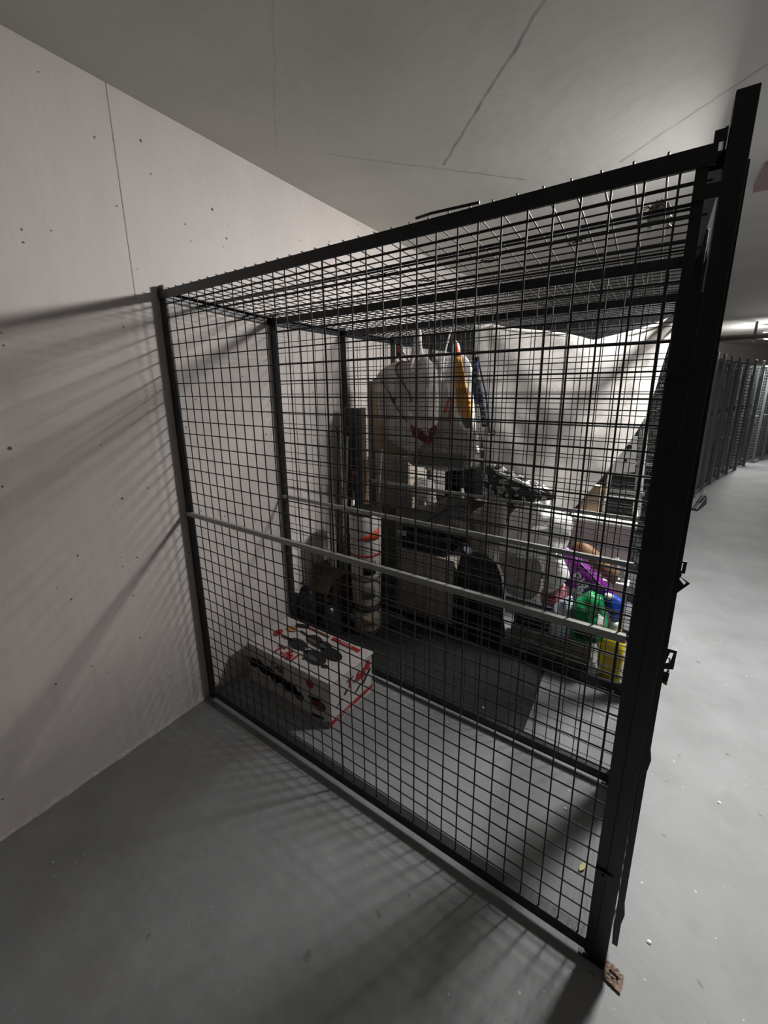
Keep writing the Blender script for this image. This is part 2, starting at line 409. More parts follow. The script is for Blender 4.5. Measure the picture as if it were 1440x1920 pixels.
# ------------------------------------------------------------ wire mesh partitions
SP = .05452; W = 1.8185; WR = .0023
BAY = .5945
def bay_y(i): return (0, .5904, 1.1893, 1.79)[i] if i < 4 else 1.79 + BAY * (i - 3)
def wire_grid(mb, x0, x1, z0, z1, r=WR, n=4, xs=None, zs=None):
    xs = xs or [.0526 + SP * k for k in range(60) if x0 < .0526 + SP * k < x1]
    zs = zs or [.0944 + SP * k for k in range(-1, 60) if z0 < .0944 + SP * k < z1]
    for x in xs: mb.tube([(x, .004, z0), (x, .004, z1)], r, n, cap=False)
    for z in zs: mb.tube([(x0, .008, z), (x1, .008, z)], r, n, cap=False)
    return mb
def partition(i, label, group=None):
    y = bay_y(i); near = i == 0
    FR = M['farframe'] if i > 8 else M['frame']; WM = M['farwire'] if i > 8 else M['wire']
    ht = 2.0 if i == 0 else 1.967
    rz = -math.atan(sl(y))
    root = thing('mesh_partition', (cv(y), y, 0), label, 'partition', group)
    def B(mb, name, m, **k):
        mb.v = [(a + root.location.x, b + root.location.y, c) for a, b, c in mb.v]
        o = mb.build(name, m, root, **k); return o
    B(MB().box(.006, .046, 0, .004, 0, ht + .022).box(.006, .010, .004, .034, 0, ht + .022), 'wall_post', FR)
    ux = 0 if near else .019
    B(MB().box(1.8185 + ux, 1.837, -.002, .002, .01, ht).box(1.833, 1.837, .002, .034, .01, ht), 'frame_upright', FR)
    t = .009 if i == 0 else .004
    x0, x1, yb = 1.8405, 1.8725, .036
    ph = 2.071 if i == 0 else 2.03
    c = MB().hexa([(x0, -.004, 0), (x1, -.004, 0), (x1, yb, 0), (x0, yb, 0), (x0 + 2 * t, -.004, ph), (x1 + 2 * t, -.004, ph), (x1 + 2 * t, yb, ph), (x0 + 2 * t, yb, ph)])
    B(c, 'corner_post', FR, bevel=.002)
    zt_ = 1.76; B(MB().hexa([(1.834, -.001, .01), (1.8415, -.001, .01), (1.8415, .03, .01), (1.834, .03, .01), (1.834, -.001, zt_), (1.8415 + 2 * t * zt_ / ph, -.001, zt_), (1.8415 + 2 * t * zt_ / ph, .03, zt_), (1.834, .03, zt_)]), 'filler_strip', FR)
    B(MB().box(1.805, 1.885, -.012, .046, 0, .004), 'foot_plate', FR)
    B(MB().box(.004, 1.846, -.005, -.001, ht - .033, ht).box(.004, 1.846, -.001, .030, ht - .004, ht), 'top_rail', FR)
    B(MB().box(.036, 1.842, -.003, .001, .019, .059).box(.036, 1.842, .001, .026, .055, .059), 'bottom_rail', FR)
    mz = 1.0219 if i == 0 else .970
    B(MB().box(.02, 1.8125, -.009, -.0045, mz - .0095, mz + .0095).box(.02, 1.8125, -.0045, .004, mz + .0065, mz + .0095), 'mid_rail', M['galv'], label='galvanized grey flat bar')
    if near:
        for nm, x, z in (('bracket', 1.8375, 1.925), ('bracket', 1.8365, 1.62), ('bracket', 1.836, .32)):
            B(MB().box(x - .018, x + .022, -.0085, -.0045, z - .012, z + .012).lathe([(.004, 0), (.004, .003)], (x, -.0085, z)), nm, FR)
        B(MB().box(1.852, 1.856, -.006, .03, 1.99, 2.02).box(1.838, 1.852, -.006, -.002, 2.0, 2.018), 'clip', FR)
        mv = MB().tube([(0, .004, .03), (0, .004, 1.985)], WR, 6, cap=False)
        mh = MB().tube([(.012, .008, 0), (1.846, .008, 0)], WR, 6, cap=False)
        v = B(mv, 'vertical_wire', M['wire']); h = B(mh, 'horizontal_wire', M['wire'])
        xs = [.0526 + SP * k for k in range(33)] + [.926]
        zs = [.0944 + SP * k for k in range(35)]
        base = v
        for k, x in enumerate(xs):
            o = base if k == 0 else base.copy()
            if k: col.objects.link(o); o.parent = root
            o.location = (x, .0 if k < 33 else -.004, 0); o.rotation_euler = (0, rr.uniform(-.0012, .0012), 0)
            if k == 33: o.scale = (1.5, 1, 1)
        for k, z in enumerate(zs):
            o = h if k == 0 else h.copy()
            if k: col.objects.link(o); o.parent = root
            o.location = (0, 0, z); o.rotation_euler = (0, rr.uniform(-.0006, .0006), 0)
    else:
        g = wire_grid(MB(), .012, 1.836, .03, ht - .01, WR * .84 if i < 5 else .0028, 4)
        tag(B(g, 'wire_mesh', WM), kind='stuff')
    root.rotation_euler = (0, 0, rz)
    return root
NB = 22
partition(0, 'nearest black wire mesh partition with a grey mid bar, its whole face in full view')
partition(1, 'second wire mesh partition, its bottom rail running behind the white cookware box')
partition(2, 'third wire mesh partition, directly in front of the hanging white sheet and the bags')
partition(3, 'wire mesh partition behind the hanging white sheet')
for i in range(4, NB):
    partition(i, 'dark wire mesh partition in the row of lockers beyond the white sheet', 'partitions of the lockers beyond the sheet')

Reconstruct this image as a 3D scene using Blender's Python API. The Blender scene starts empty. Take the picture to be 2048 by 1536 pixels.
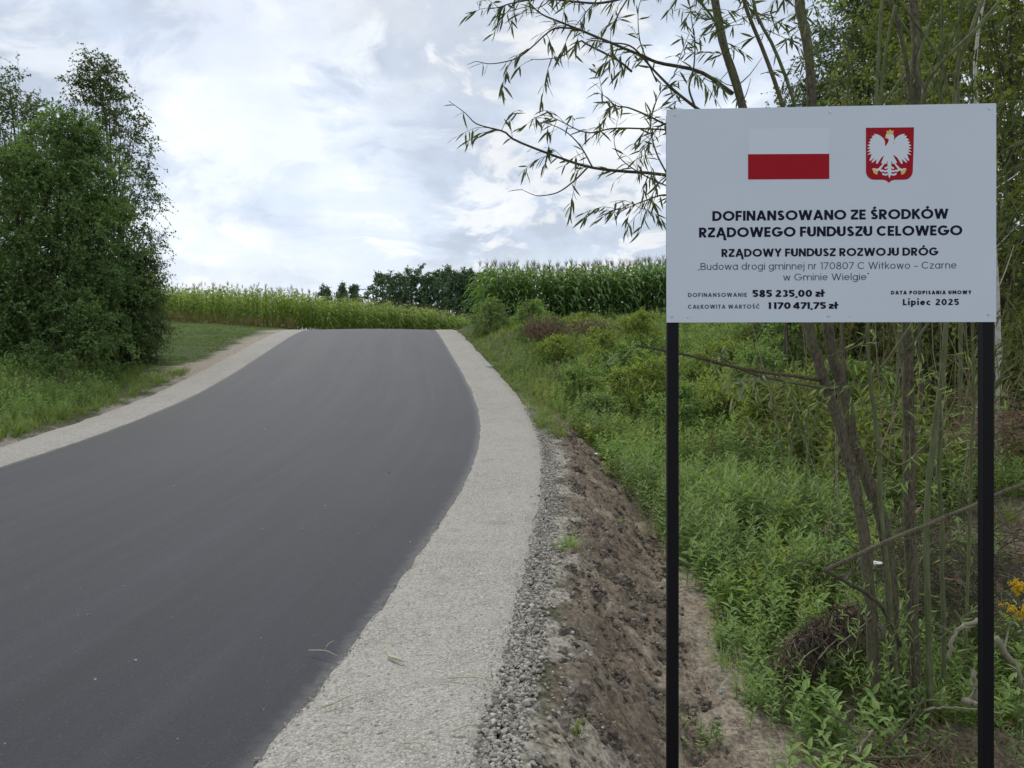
import bpy, math, random
import numpy as np
from mathutils import Vector, Matrix
from mathutils.geometry import tessellate_polygon

R = math.radians
F = 1480.0          # focal length of the photograph in its own pixels
EYE = 1.6
scene = bpy.context.scene
C = scene.collection

# ------------------------------------------------------------------ camera
cd = bpy.data.cameras.new('camera')
cam = bpy.data.objects.new('camera', cd); C.objects.link(cam)
cd.sensor_width = 36.0
cd.lens = F / 2048.0 * 36.0
cd.shift_y = -85.0 / 2048.0
cd.clip_start = 0.05; cd.clip_end = 3000
cam.location = (0, 0, EYE)
cam.rotation_euler = (R(90), 0, 0)
scene.camera = cam

# ------------------------------------------------------------------ world
SUN_AZ, SUN_EL = R(-22), R(50)       # azimuth clockwise from +Y
world = bpy.data.worlds.new('World'); scene.world = world; world.use_nodes = True
wn = world.node_tree; wn.nodes.clear()
class G:
    """small node-graph writer"""
    def __init__(s, t): s.t = t
    def n(s, kind, **kw):
        nd = s.t.nodes.new(kind)
        for k, v in kw.items():
            if k in ('inp',):
                for a, b in v.items():
                    if isinstance(b, bpy.types.NodeSocket): s.t.links.new(b, nd.inputs[a])
                    else: nd.inputs[a].default_value = b
            else: setattr(nd, k, v)
        return nd
    def m(s, op, a, b=0.0, c=None, clamp=False):
        nd = s.t.nodes.new('ShaderNodeMath'); nd.operation = op; nd.use_clamp = clamp
        for i, v in enumerate((a, b, c)):
            if v is None: continue
            if isinstance(v, bpy.types.NodeSocket): s.t.links.new(v, nd.inputs[i])
            else: nd.inputs[i].default_value = v
        return nd.outputs[0]
    def vm(s, op, a, b=(0, 0, 0), out=0):
        nd = s.t.nodes.new('ShaderNodeVectorMath'); nd.operation = op
        for i, v in enumerate((a, b)):
            if isinstance(v, bpy.types.NodeSocket): s.t.links.new(v, nd.inputs[i])
            else: nd.inputs[i].default_value = v
        return nd.outputs[out]
    def mix(s, f, a, b, mode='MIX'):
        nd = s.t.nodes.new('ShaderNodeMix'); nd.data_type = 'RGBA'; nd.blend_type = mode
        for i, v in ((0, f), (6, a), (7, b)):
            if isinstance(v, bpy.types.NodeSocket): s.t.links.new(v, nd.inputs[i])
            else: nd.inputs[i].default_value = (*v, 1) if isinstance(v, tuple) and len(v) == 3 else v
        return nd.outputs[2]
    def ramp(s, f, stops, interp='LINEAR'):
        nd = s.t.nodes.new('ShaderNodeValToRGB'); cr = nd.color_ramp; cr.interpolation = interp
        while len(cr.elements) < len(stops): cr.elements.new(0.5)
        for e, (p, c) in zip(cr.elements, stops):
            e.position = p; e.color = (*c, 1) if isinstance(c, tuple) else (c, c, c, 1)
        s.t.links.new(f, nd.inputs[0]); return nd.outputs[0]
    def noise(s, v, scale, detail=4, rough=.55, dist=0.0, out='Fac'):
        nd = s.t.nodes.new('ShaderNodeTexNoise')
        if v is not None: s.t.links.new(v, nd.inputs['Vector'])
        nd.inputs['Scale'].default_value = scale; nd.inputs['Detail'].default_value = detail
        nd.inputs['Roughness'].default_value = rough; nd.inputs['Distortion'].default_value = dist
        return nd.outputs[out]
    def smooth(s, v, a, b, lo=0.0, hi=1.0):
        nd = s.t.nodes.new('ShaderNodeMapRange'); nd.interpolation_type = 'SMOOTHSTEP'
        s.t.links.new(v, nd.inputs[0])
        for i, q in enumerate((a, b, lo, hi)): nd.inputs[i + 1].default_value = q
        return nd.outputs[0]

g = G(wn)
sky = g.n('ShaderNodeTexSky', sky_type='NISHITA', sun_disc=False, sun_elevation=SUN_EL, sun_rotation=SUN_AZ,
          air_density=1.0, dust_density=1.5, ozone_density=1.0)
tc = g.n('ShaderNodeTexCoord')
D = tc.outputs['Generated']
sep = g.n('ShaderNodeSeparateXYZ', inp={0: D})
dx, dy, dz = sep.outputs
up = g.m('MAXIMUM', dz, 0.0)
den = g.m('ADD', up, 0.30)
pv = g.n('ShaderNodeCombineXYZ', inp={0: g.m('DIVIDE', dx, den), 1: g.m('DIVIDE', dy, den), 2: 0.37}).outputs[0]
warp = g.vm('SCALE', g.vm('SUBTRACT', g.noise(pv, 1.3, 3, .5, out='Color'), (.5, .5, .5)), (0, 0, 0)); wn.nodes[-1].inputs['Scale'].default_value = 0.55
pw = g.vm('ADD', pv, warp)
big = g.noise(pw, 1.25, 5, .55)
fine = g.noise(pw, 3.4, 8, .6, .3)
def blob(px, py, r, soft):   # a cloud bank in a world direction
    v = Vector(((px - 1024) / F, 1, (683 - py) / F)).normalized()
    d = g.vm('DOT_PRODUCT', D, tuple(v), out=1)
    return g.smooth(g.m('ADD', d, g.m('MULTIPLY', g.m('SUBTRACT', fine, .5), soft)), math.cos(R(r)), math.cos(R(r * .25)))
SKY_GAIN = 11.6          # background strength is 0.1
pd = g.vm('ADD', g.vm('MULTIPLY', D, (1, 1, 1.9)), g.vm('SCALE', g.noise(D, 5, 3, .5, out='Color'), (0, 0, 0)))
wn.nodes[-2].inputs['Scale'].default_value = .12 if wn.nodes[-2].bl_idname == 'ShaderNodeVectorMath' else 0
puff = g.noise(pd, 5.2, 9, .56, .0)
cloud_t = g.m('ADD', g.m('MULTIPLY', big, .26), g.m('ADD', g.m('MULTIPLY', fine, .12), g.m('MULTIPLY', puff, .62)))
cloud = g.ramp(cloud_t, [(.41, (.42, .48, .57)), (.48, (.50, .57, .68)), (.525, (.60, .66, .75)), (.56, (.73, .77, .82)), (.62, (.86, .855, .835))])
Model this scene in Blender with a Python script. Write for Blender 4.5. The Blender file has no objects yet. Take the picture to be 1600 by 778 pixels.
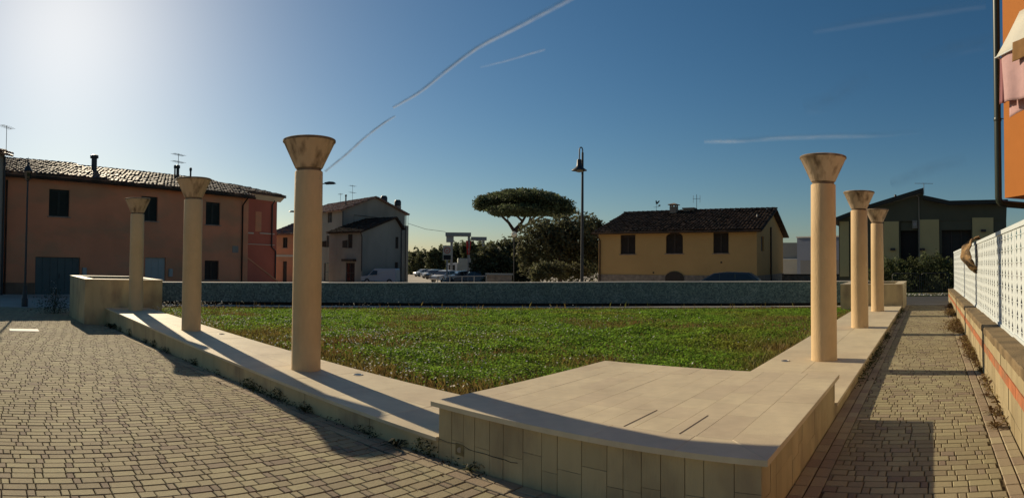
import bpy, math, random
import numpy as np
from mathutils import Vector, Matrix

random.seed(7)
rng = np.random.default_rng(7)
scene = bpy.context.scene
col = scene.collection

# ------------------------------------------------------------------ camera
F, PITCH, ROLL, EYE = 921.6, 0.02349, 0.00769, 1.6
cp, sp, cr, sr = math.cos(PITCH), math.sin(PITCH), math.cos(ROLL), math.sin(ROLL)
FWD = Vector((0, cp, sp)); UP0 = Vector((0, -sp, cp)); X0 = Vector((1, 0, 0))
RIGHT = X0 * cr + UP0 * sr
UPV = UP0 * cr - X0 * sr
cam_data = bpy.data.cameras.new('camera')
cam = bpy.data.objects.new('camera', cam_data)
col.objects.link(cam)
cam_data.type = 'PANO'
cam_data.panorama_type = 'CENTRAL_CYLINDRICAL'
cam_data.central_cylindrical_range_u_min = -800 / F
cam_data.central_cylindrical_range_u_max = 800 / F
cam_data.central_cylindrical_range_v_min = -389 / F
cam_data.central_cylindrical_range_v_max = 389 / F
cam_data.central_cylindrical_radius = 1.0
cam_data.clip_start = 0.05
cam_data.clip_end = 30000
m = Matrix.Identity(4)
for i, vec in enumerate((RIGHT, UPV, -FWD)):
    for j in range(3):
        m[j][i] = vec[j]
m[0][3], m[1][3], m[2][3] = 0, 0, EYE
cam.matrix_world = m
scene.camera = cam

# ------------------------------------------------------------------ world and sun
SUN_AZ, SUN_EL = math.radians(-43.8), math.radians(24.6)           # azimuth from +Y towards +X
world = bpy.data.worlds.new('World'); scene.world = world
world.use_nodes = True
wn = world.node_tree; wn.nodes.clear()
sky = wn.nodes.new('ShaderNodeTexSky'); sky.sky_type = 'NISHITA'
sky.sun_disc = False
sky.sun_elevation = SUN_EL
sky.sun_rotation = SUN_AZ
sky.altitude = 10
sky.air_density = 1.0
sky.dust_density = 0.60
sky.ozone_density = 5.2
bg = wn.nodes.new('ShaderNodeBackground'); bg.inputs['Strength'].default_value = 0.072
wo = wn.nodes.new('ShaderNodeOutputWorld')
hs = wn.nodes.new('ShaderNodeHueSaturation'); hs.inputs['Saturation'].default_value = 1.17
wn.links.new(sky.outputs[0], hs.inputs['Color']); 
wb = wn.nodes.new('ShaderNodeMix'); wb.data_type = 'RGBA'; wb.blend_type = 'MULTIPLY'; wb.inputs['Factor'].default_value = 1.0
wb.inputs['B'].default_value = (1.06, 1.0, 0.85, 1)          # warm white balance of the photograph's sky
wn.links.new(hs.outputs[0], wb.inputs['A']); wn.links.new(wb.outputs['Result'], bg.inputs[0]); wn.links.new(bg.outputs[0], wo.inputs[0])

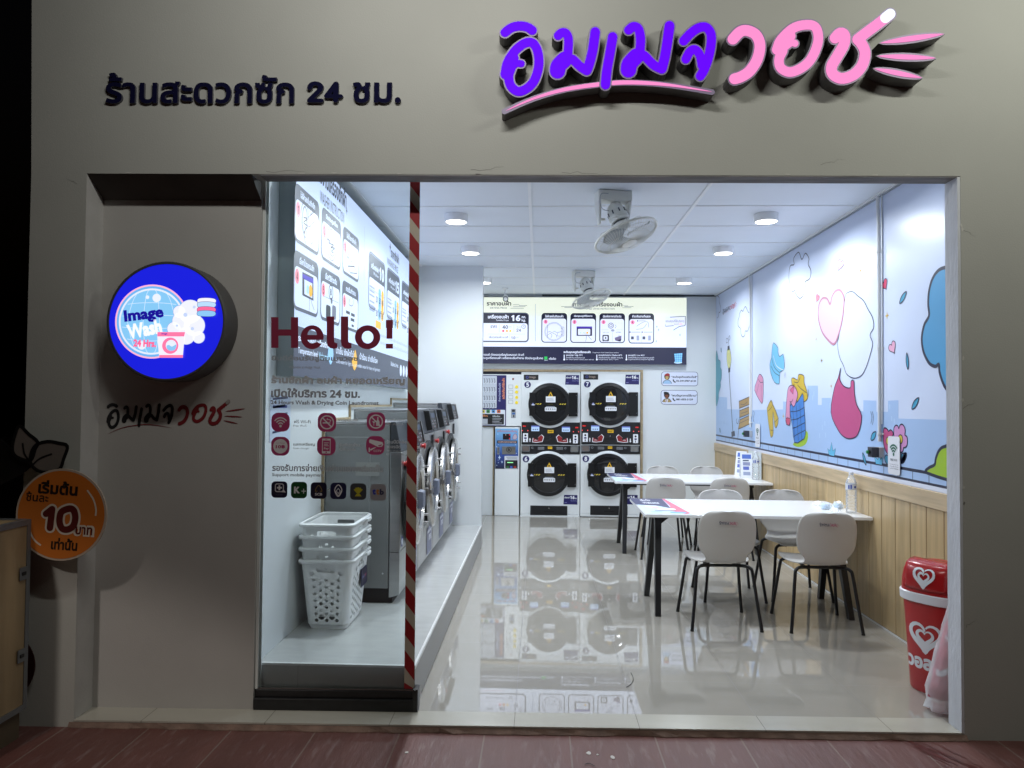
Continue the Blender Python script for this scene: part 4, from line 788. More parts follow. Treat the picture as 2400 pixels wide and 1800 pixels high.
===
• _Work to do_: Search the listing for the word "Take". Copy every line in which it occurs.

• _Written answer_:
Reconstruct this image as a 3D scene using Blender's Python API. The Blender scene starts empty. Take the picture to be 2048 by 1536 pixels.
Model this scene in Blender with a Python script. Write for Blender 4.5. The Blender file has no objects yet. Take the picture to be 1600 by 778 pixels.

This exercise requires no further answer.